[Exercise directions]: Print verbatim the opening line of the material and every subsequent line through the one containing "for o in list(bpy.data.objects): bpy.data.objects.remove(o)".

________________

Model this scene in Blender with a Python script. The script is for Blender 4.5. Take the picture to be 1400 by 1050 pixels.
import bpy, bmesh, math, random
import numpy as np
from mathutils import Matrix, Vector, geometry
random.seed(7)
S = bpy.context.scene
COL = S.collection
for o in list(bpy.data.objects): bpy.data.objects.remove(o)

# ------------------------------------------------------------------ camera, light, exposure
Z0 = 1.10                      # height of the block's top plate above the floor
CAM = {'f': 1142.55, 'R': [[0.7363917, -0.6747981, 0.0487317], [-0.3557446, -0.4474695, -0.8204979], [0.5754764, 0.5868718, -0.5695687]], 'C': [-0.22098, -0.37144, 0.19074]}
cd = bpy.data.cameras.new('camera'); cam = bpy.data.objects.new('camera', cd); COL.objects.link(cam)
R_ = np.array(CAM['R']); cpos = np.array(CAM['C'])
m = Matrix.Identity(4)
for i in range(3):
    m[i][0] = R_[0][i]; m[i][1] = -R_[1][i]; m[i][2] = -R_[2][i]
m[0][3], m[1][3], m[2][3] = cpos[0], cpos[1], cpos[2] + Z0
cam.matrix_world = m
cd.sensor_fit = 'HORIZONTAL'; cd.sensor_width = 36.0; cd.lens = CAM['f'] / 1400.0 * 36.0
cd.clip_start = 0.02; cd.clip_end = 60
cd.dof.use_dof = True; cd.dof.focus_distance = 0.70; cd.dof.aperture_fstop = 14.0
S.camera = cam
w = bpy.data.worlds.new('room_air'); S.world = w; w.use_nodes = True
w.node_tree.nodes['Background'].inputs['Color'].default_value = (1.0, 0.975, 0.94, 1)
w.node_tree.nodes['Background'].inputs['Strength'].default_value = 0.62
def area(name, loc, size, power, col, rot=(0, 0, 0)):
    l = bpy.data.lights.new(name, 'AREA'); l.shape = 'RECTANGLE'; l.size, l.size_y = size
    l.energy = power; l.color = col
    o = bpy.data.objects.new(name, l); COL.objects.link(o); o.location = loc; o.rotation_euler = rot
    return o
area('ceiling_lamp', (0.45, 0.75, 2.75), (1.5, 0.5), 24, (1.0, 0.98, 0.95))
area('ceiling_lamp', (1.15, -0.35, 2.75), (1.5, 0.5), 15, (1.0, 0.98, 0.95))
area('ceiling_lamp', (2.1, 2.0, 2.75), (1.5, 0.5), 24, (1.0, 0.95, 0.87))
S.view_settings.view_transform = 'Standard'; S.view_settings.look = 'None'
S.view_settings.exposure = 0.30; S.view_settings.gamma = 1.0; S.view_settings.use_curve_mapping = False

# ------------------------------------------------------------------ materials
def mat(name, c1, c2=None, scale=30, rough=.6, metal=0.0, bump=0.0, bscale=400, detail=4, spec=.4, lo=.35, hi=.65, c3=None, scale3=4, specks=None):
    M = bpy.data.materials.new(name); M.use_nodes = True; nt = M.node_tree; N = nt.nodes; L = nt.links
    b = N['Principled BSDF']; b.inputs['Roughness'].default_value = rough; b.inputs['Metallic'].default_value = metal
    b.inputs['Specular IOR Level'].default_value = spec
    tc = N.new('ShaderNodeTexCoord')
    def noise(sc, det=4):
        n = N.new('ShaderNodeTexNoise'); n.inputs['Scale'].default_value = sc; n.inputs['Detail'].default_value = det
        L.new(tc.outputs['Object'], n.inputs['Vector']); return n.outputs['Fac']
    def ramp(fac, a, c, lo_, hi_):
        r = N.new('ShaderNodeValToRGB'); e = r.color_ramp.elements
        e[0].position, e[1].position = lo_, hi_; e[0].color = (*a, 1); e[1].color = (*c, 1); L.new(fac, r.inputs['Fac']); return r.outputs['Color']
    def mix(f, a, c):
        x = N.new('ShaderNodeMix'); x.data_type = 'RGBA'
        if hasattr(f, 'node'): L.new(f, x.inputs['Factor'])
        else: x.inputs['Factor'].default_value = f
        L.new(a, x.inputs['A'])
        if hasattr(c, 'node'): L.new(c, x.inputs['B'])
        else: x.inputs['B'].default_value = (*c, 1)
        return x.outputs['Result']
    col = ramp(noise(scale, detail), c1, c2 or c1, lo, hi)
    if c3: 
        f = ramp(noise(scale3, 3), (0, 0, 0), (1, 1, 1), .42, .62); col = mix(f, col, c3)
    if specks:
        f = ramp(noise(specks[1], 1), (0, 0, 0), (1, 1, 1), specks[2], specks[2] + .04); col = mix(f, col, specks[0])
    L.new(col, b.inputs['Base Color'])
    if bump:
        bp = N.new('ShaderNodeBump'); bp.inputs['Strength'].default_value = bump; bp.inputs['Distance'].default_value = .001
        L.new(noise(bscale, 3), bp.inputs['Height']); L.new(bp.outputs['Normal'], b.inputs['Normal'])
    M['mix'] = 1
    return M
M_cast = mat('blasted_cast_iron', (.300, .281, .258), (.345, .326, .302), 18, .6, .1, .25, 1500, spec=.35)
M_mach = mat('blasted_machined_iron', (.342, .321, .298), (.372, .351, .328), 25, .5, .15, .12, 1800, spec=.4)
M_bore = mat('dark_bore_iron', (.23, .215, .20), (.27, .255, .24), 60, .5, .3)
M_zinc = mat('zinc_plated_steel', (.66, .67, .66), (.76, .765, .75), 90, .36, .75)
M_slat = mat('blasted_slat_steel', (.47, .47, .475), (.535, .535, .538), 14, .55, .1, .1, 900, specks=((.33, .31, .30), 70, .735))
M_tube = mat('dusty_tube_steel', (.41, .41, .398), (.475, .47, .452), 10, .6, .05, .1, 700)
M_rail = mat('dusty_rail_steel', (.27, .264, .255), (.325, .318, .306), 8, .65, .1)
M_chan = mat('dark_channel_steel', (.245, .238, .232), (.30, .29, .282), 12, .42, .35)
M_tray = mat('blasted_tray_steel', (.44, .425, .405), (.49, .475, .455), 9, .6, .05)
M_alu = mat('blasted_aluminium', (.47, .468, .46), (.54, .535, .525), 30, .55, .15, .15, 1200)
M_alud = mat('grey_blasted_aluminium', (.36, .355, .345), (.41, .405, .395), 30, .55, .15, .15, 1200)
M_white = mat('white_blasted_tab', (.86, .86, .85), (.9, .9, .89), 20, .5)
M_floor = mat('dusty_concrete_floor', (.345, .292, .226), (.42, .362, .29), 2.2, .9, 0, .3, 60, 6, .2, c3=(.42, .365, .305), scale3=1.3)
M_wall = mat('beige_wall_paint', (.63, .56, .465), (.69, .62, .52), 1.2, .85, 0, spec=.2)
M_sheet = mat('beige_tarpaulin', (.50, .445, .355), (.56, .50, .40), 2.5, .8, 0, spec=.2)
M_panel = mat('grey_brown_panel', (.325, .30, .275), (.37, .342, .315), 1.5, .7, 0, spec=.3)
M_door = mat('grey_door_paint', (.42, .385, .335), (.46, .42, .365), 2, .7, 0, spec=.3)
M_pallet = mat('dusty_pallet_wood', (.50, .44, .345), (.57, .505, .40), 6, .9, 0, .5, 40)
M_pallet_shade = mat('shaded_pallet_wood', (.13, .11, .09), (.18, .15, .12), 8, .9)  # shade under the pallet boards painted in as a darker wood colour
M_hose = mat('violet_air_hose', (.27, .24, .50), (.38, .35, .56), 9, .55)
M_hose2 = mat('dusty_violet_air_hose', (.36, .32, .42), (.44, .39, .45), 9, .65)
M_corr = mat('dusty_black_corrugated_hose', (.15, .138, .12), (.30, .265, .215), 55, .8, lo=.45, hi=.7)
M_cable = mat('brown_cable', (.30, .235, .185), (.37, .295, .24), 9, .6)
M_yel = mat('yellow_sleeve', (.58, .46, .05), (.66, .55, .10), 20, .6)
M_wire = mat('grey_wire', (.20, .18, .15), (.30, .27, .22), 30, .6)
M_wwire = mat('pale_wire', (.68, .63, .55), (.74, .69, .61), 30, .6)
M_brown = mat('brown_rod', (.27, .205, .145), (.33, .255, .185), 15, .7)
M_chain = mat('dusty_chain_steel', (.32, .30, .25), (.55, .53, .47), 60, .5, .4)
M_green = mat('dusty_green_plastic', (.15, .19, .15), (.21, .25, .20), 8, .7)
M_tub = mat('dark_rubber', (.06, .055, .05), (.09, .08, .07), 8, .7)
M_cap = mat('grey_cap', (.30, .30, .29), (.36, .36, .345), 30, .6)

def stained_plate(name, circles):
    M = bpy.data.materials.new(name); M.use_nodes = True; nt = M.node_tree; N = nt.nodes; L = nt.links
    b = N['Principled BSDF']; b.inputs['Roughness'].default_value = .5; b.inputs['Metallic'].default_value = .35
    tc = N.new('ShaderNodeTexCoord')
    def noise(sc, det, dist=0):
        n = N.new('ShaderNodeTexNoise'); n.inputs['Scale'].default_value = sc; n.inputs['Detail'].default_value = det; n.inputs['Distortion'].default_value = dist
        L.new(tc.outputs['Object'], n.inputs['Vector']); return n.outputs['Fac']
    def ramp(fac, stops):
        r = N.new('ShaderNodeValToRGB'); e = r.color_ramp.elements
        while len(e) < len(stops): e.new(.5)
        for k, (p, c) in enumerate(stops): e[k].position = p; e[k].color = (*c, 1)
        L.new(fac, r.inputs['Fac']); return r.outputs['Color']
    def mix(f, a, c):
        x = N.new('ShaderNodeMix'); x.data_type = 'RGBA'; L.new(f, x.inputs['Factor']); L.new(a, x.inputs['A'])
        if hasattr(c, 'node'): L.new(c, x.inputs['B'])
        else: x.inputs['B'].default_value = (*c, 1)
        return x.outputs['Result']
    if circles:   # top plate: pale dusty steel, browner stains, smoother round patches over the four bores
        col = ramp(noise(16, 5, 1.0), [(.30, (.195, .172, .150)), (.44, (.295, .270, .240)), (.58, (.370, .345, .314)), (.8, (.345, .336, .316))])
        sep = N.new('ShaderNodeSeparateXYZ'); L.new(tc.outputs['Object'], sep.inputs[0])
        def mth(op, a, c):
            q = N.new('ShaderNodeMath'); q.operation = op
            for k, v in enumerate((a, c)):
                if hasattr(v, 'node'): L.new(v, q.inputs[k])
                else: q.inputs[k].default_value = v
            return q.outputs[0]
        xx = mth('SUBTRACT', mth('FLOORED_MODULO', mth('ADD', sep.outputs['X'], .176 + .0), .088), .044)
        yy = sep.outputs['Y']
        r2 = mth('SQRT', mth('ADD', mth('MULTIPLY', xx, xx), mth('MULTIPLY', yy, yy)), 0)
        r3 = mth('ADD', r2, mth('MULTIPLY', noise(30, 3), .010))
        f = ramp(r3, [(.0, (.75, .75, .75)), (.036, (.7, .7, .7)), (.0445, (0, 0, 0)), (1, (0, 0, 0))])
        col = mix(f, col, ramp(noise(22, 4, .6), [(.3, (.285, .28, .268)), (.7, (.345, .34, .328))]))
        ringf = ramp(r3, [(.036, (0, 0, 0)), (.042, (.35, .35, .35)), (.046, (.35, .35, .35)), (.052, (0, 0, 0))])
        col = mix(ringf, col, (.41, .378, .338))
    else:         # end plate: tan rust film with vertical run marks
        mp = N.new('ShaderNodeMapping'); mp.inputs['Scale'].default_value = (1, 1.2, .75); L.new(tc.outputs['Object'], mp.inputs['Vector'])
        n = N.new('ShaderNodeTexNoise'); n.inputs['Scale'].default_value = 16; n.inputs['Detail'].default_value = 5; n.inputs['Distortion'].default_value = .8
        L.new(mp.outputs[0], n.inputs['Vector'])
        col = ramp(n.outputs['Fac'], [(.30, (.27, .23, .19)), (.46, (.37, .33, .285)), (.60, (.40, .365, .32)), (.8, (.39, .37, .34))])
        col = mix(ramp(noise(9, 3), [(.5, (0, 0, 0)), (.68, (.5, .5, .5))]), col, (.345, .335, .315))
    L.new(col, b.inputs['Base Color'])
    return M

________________

[Answer below]:
Model this scene in Blender with a Python script. The script is for Blender 4.5. Take the picture to be 1400 by 1050 pixels.
import bpy, bmesh, math, random
import numpy as np
from mathutils import Matrix, Vector, geometry
random.seed(7)
S = bpy.context.scene
COL = S.collection
for o in list(bpy.data.objects): bpy.data.objects.remove(o)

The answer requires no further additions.